Por Allan da Rosa
"Pedem um comprovante, Binho leva e volta com uma
exigência de novo atestado. O tal atestado vai e aí pedem uma conta carimbada.
Vai o borderô e Binho ganha a missão de levar um outro certificado. Levado esse
protocolo é a vez de esperar algumas semanas antes de reclamarem outro papel.
Há anos vai em arrasto de lesma a situação comandada pelas raposas pra soltarem
o divino alvará.
Isso pra funcionar o bar, onde acontece o Sarau do Binho. Só
que o bar do Binho é dele e de sua família, seu sustento. Mas o sarau não é
mais, há tempos. É praia e viela da comunidade, é centro cultural e fortaleza,
fórum e cozinha.
Doce contradição: este sarau, o mais antigo e dos mais
cooperativos de São Paulo, mesmo levando o nome de seu idealizador tem a agenda
guiada pela demanda da comunidade. Quase toda semana chega alguém, algum
coletivo, com um livro pra lançar, uma urgência pra debater, uma animação pra
projetar. O “Sarau do Binho” tem a pauta levada pela beirada da zona sul e não
é uma marca que visa crescer o ibope do Robinson. É um encontro com o encanto,
com estética, com a política.
Ali, toda segunda-feira, onde já passaram milhares ou
milhões de pessoas e nunca houve uma agressão física, acontecem cirandas, mesas
redondas, projeções de filmes, exposições de quadros e esculturas, apresentação
de teatro, rodas de capoeira. E além disso tudo, declamação.
Ali esquentamos e aprofundamos temas como o genocídio
indígena, o machismo assassino, os movimentos afro-brasileiros, a especulação
imobiliária, as diferenças entre educação oficial e comunitária, a tal
democracia representativa. Trocamos idéia e vivenciamos cultura nordestina,
argentina, japonesa, angolana, etc. Proseamos sobre nostalgia, espiritualidade,
paternidade, desespero... Ali também já vogou um naipe de debates sobre
questões estéticas como figurino cênico, direção teatral e dramaturgia,
realismo e fantasia em literatura, luz e roteiro em cinema, enquadro e
diafragma em fotografia, timbre e melodia em música, composição e volume em
artes plásticas, entre tantos. Entrelaçados e fundamentados por Poesia.

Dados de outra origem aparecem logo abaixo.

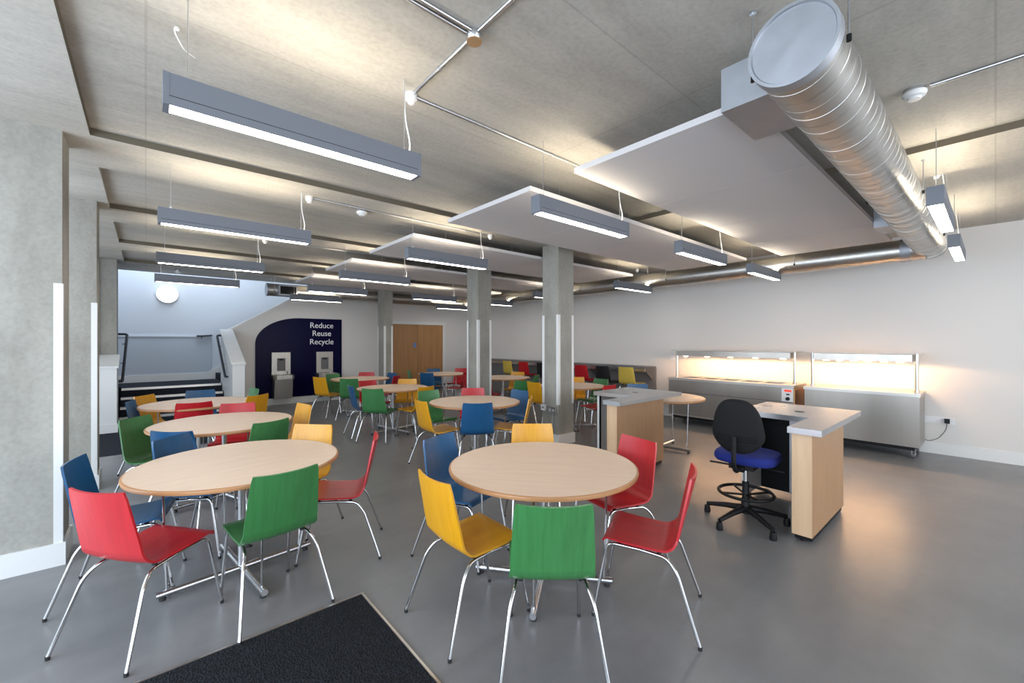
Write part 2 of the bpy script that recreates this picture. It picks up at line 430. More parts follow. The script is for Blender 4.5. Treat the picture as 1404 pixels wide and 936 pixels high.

Ali construímos amizades sólidas e flexíveis, aprendendo a
apreciar, a perguntar e a discordar. Ali chegou gente de toda América do Sul,
do Norte, de África, da Europa, da Ásia. Veio até gente de outros bairros de SP
que parecem ser outro país.
Na atual gestão da prefeitura de São Paulo absolutamente
nada é decidido junto com o povo. Na virada do ano o orçamento daqui da região
da M´Boi mirim teve corte de 46%, já o de Pinheiros cresceu 12%. Assim bailamos
entre a correia da burocracia que paralisa e o chicote medroso dos
politiqueiros. Pra eles somos apenas a lista de despejados, a mira pra PM que
de novo chega em seu ápice homicida, a massa pra consumir show, a população na
sola dos coturnos das sub-prefeituras, todas hoje comandadas por coronéis e
marechais.
O lacre na porta do bar, a mordaça no sarau, tem a ver com o
perigo de nossa formação política, de nossa sensibilidade sendo educada,
autônoma?
Nossa garganta seca na sede de Poesia. Nossos ouvidos
queimam por tanta hipocrisia. Poesia de amor, de dúvida, de luta, de geografia,
de matemática, de solidão, de movimento.
Clamamos pela nitidez, pela definição nos processos de
recolha dos documentos exigidos para o alvará de funcionamento do bar do Binho!
Pelo retorno imediato do Sarau do Binho!"